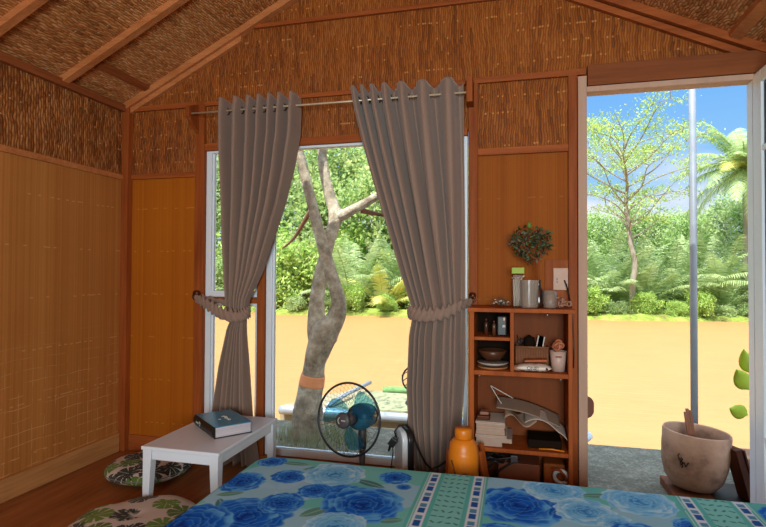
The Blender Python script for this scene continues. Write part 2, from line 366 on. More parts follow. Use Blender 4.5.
# ------------------------------------------------------------------ curtains
def fabric():
    n = NT('taupe_curtain_cloth'); co, x = n.obj(); f = n.noise(co, 260, 2); c = n.mix(f, lin((144,118,104)), lin((164,138,124)))
    n.base(c); n.set(.8, .15); n.b.inputs['Sheen Weight'].default_value = .25; n.bump(f, .1, .001)
    tr = n.node('ShaderNodeBsdfTranslucent'); n.put(tr.inputs[0], (*lin((170,150,140)),1)); mx = n.node('ShaderNodeMixShader'); mx.inputs[0].default_value = .13
    n.l.new(n.b.outputs[0], mx.inputs[1]); n.l.new(tr.outputs[0], mx.inputs[2]); n.l.new(mx.outputs[0], n.out.inputs[0]); return n.m
M['cloth'] = fabric()
M['ring'] = plain('bronze_eyelet', (92,48,28), .35, .6, .6)
RZ, RY = .955, 2.79
def curtain(label, left, right, ridges, amp_tab, yc_tab, bot, seed):
    """left/right: (z, x) outlines; ridges: fold crest positions 0..1 across the heading"""
    rn = random.Random(seed)
    nf = len(ridges); ns, nt = nf*22+1, 150
    top = 1.02
    e = empty('curtain', ((left[0][1]+right[0][1])/2, RY, bot), label, 'curtain')
    S = np.linspace(0, 1, ns); z = np.linspace(top, bot, nt)
    ph = np.interp(S, [-.08]+list(ridges)+[1.08], np.arange(-1, nf+1)) 
    P = np.zeros((ns, nt, 3))
    for k, zz in enumerate(z):
        xl = interp(left, zz); xr = interp(right, zz); a = interp(amp_tab, zz); yc = interp(yc_tab, zz)
        t = (top-zz)/(top-bot)
        wav = np.cos(2*PI*ph)
        y = yc - a*np.sign(wav)*np.abs(wav)**.7
        drift = .35*np.sin(2.1*PI*ph*.5+seed+3*t)*t*min(1, a/.03)
        y += a*drift*.8
        # finer secondary creases, growing towards the gathered waist
        y += .004*np.sin(2*PI*ph*2.3+seed*2+3*t)*min(1,t*3) + .0012*np.sin(2*PI*ph*5.1+9*t+seed)
        x = xl + (xr-xl)*S + .006*np.sin(2*PI*ph+PI/2*math.sin(seed+t*4))*(xr-xl)/.5
        zt = zz + (.008*np.cos(2*PI*ph) if k < 3 else 0) + (.012*np.sin(2*PI*ph*.7+seed) if k > nt-3 else 0)
        P[:,k,0] = x; P[:,k,1] = y; P[:,k,2] = zt
    grid('cloth', P, M['cloth'], e, solid=.003)
    # eyelets at the flanks of the folds, threaded on the rod
    for i in range(nf-1):
        s = (ridges[i]+ridges[i+1])/2
        for d in (-.28, .28):
            ss = s + d*(ridges[i+1]-ridges[i])
            x = interp(left, RZ)+(interp(right, RZ)-interp(left, RZ))*ss
            MB().torus((x, RY, RZ), .021, .0035, (1, .55*(1 if d > 0 else -1), 0), 20, 6).build('eyelet', M['ring'], e)
    return e, P
c1, P1 = curtain('taupe eyelet curtain on the left, tied narrow beside the small window',
    [(1.02,-1.715),(.75,-1.71),(.3,-1.69),(0,-1.672),(-.2,-1.655),(-.27,-1.62),(-.33,-1.645),(-.55,-1.69),(-.82,-1.725),(-1.10,-1.76)],
    [(1.02,-1.205),(.8,-1.215),(.6,-1.25),(.4,-1.30),(.2,-1.37),(0,-1.44),(-.15,-1.515),(-.24,-1.535),(-.35,-1.535),(-.6,-1.515),(-.82,-1.50),(-1.10,-1.46)],
    [.05,.24,.40,.53,.66,.78,.93],
    [(1.02,.046),(.93,.060),(.7,.062),(.2,.042),(-.24,.018),(-.5,.03),(-1.1,.046)], [(1.02,RY),(-.24,2.80),(-1.1,2.79)], -1.095, 1.3)
c2, P2 = curtain('wide taupe eyelet curtain between the fan and the wooden shelf',
    [(1.02,-.895),(.9,-.87),(.7,-.815),(.5,-.755),(.2,-.66),(0,-.60),(-.17,-.545),(-.24,-.54),(-.33,-.555),(-.6,-.565),(-.8,-.555),(-1.05,-.51),(-1.1,-.51)],
    [(1.02,-.272),(.5,-.268),(-.5,-.268),(-.8,-.285),(-1.1,-.33)],
    [.03,.11,.20,.31,.46,.64,.86],
    [(1.02,.050),(.93,.064),(.7,.066),(.2,.050),(-.2,.026),(-.5,.034),(-1.1,.040)], [(1.02,RY),(-.2,2.78),(-1.1,2.78)], -1.09, 2.1)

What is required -
Retype everything in the material word for word, minus pictures.

Answer to this exercise -
The Blender Python script for this scene continues. Write part 2, from line 366 on. More parts follow. Use Blender 4.5.
# ------------------------------------------------------------------ curtains
def fabric():
    n = NT('taupe_curtain_cloth'); co, x = n.obj(); f = n.noise(co, 260, 2); c = n.mix(f, lin((144,118,104)), lin((164,138,124)))
    n.base(c); n.set(.8, .15); n.b.inputs['Sheen Weight'].default_value = .25; n.bump(f, .1, .001)
    tr = n.node('ShaderNodeBsdfTranslucent'); n.put(tr.inputs[0], (*lin((170,150,140)),1)); mx = n.node('ShaderNodeMixShader'); mx.inputs[0].default_value = .13
    n.l.new(n.b.outputs[0], mx.inputs[1]); n.l.new(tr.outputs[0], mx.inputs[2]); n.l.new(mx.outputs[0], n.out.inputs[0]); return n.m
M['cloth'] = fabric()
M['ring'] = plain('bronze_eyelet', (92,48,28), .35, .6, .6)
RZ, RY = .955, 2.79
def curtain(label, left, right, ridges, amp_tab, yc_tab, bot, seed):
    """left/right: (z, x) outlines; ridges: fold crest positions 0..1 across the heading"""
    rn = random.Random(seed)
    nf = len(ridges); ns, nt = nf*22+1, 150
    top = 1.02
    e = empty('curtain', ((left[0][1]+right[0][1])/2, RY, bot), label, 'curtain')
    S = np.linspace(0, 1, ns); z = np.linspace(top, bot, nt)
    ph = np.interp(S, [-.08]+list(ridges)+[1.08], np.arange(-1, nf+1)) 
    P = np.zeros((ns, nt, 3))
    for k, zz in enumerate(z):
        xl = interp(left, zz); xr = interp(right, zz); a = interp(amp_tab, zz); yc = interp(yc_tab, zz)
        t = (top-zz)/(top-bot)
        wav = np.cos(2*PI*ph)
        y = yc - a*np.sign(wav)*np.abs(wav)**.7
        drift = .35*np.sin(2.1*PI*ph*.5+seed+3*t)*t*min(1, a/.03)
        y += a*drift*.8
        # finer secondary creases, growing towards the gathered waist
        y += .004*np.sin(2*PI*ph*2.3+seed*2+3*t)*min(1,t*3) + .0012*np.sin(2*PI*ph*5.1+9*t+seed)
        x = xl + (xr-xl)*S + .006*np.sin(2*PI*ph+PI/2*math.sin(seed+t*4))*(xr-xl)/.5
        zt = zz + (.008*np.cos(2*PI*ph) if k < 3 else 0) + (.012*np.sin(2*PI*ph*.7+seed) if k > nt-3 else 0)
        P[:,k,0] = x; P[:,k,1] = y; P[:,k,2] = zt
    grid('cloth', P, M['cloth'], e, solid=.003)
    # eyelets at the flanks of the folds, threaded on the rod
    for i in range(nf-1):
        s = (ridges[i]+ridges[i+1])/2
        for d in (-.28, .28):
            ss = s + d*(ridges[i+1]-ridges[i])
            x = interp(left, RZ)+(interp(right, RZ)-interp(left, RZ))*ss
            MB().torus((x, RY, RZ), .021, .0035, (1, .55*(1 if d > 0 else -1), 0), 20, 6).build('eyelet', M['ring'], e)
    return e, P
c1, P1 = curtain('taupe eyelet curtain on the left, tied narrow beside the small window',
    [(1.02,-1.715),(.75,-1.71),(.3,-1.69),(0,-1.672),(-.2,-1.655),(-.27,-1.62),(-.33,-1.645),(-.55,-1.69),(-.82,-1.725),(-1.10,-1.76)],
    [(1.02,-1.205),(.8,-1.215),(.6,-1.25),(.4,-1.30),(.2,-1.37),(0,-1.44),(-.15,-1.515),(-.24,-1.535),(-.35,-1.535),(-.6,-1.515),(-.82,-1.50),(-1.10,-1.46)],
    [.05,.24,.40,.53,.66,.78,.93],
    [(1.02,.046),(.93,.060),(.7,.062),(.2,.042),(-.24,.018),(-.5,.03),(-1.1,.046)], [(1.02,RY),(-.24,2.80),(-1.1,2.79)], -1.095, 1.3)
c2, P2 = curtain('wide taupe eyelet curtain between the fan and the wooden shelf',
    [(1.02,-.895),(.9,-.87),(.7,-.815),(.5,-.755),(.2,-.66),(0,-.60),(-.17,-.545),(-.24,-.54),(-.33,-.555),(-.6,-.565),(-.8,-.555),(-1.05,-.51),(-1.1,-.51)],
    [(1.02,-.272),(.5,-.268),(-.5,-.268),(-.8,-.285),(-1.1,-.33)],
    [.03,.11,.20,.31,.46,.64,.86],
    [(1.02,.050),(.93,.064),(.7,.066),(.2,.050),(-.2,.026),(-.5,.034),(-1.1,.040)], [(1.02,RY),(-.2,2.78),(-1.1,2.78)], -1.09, 2.1)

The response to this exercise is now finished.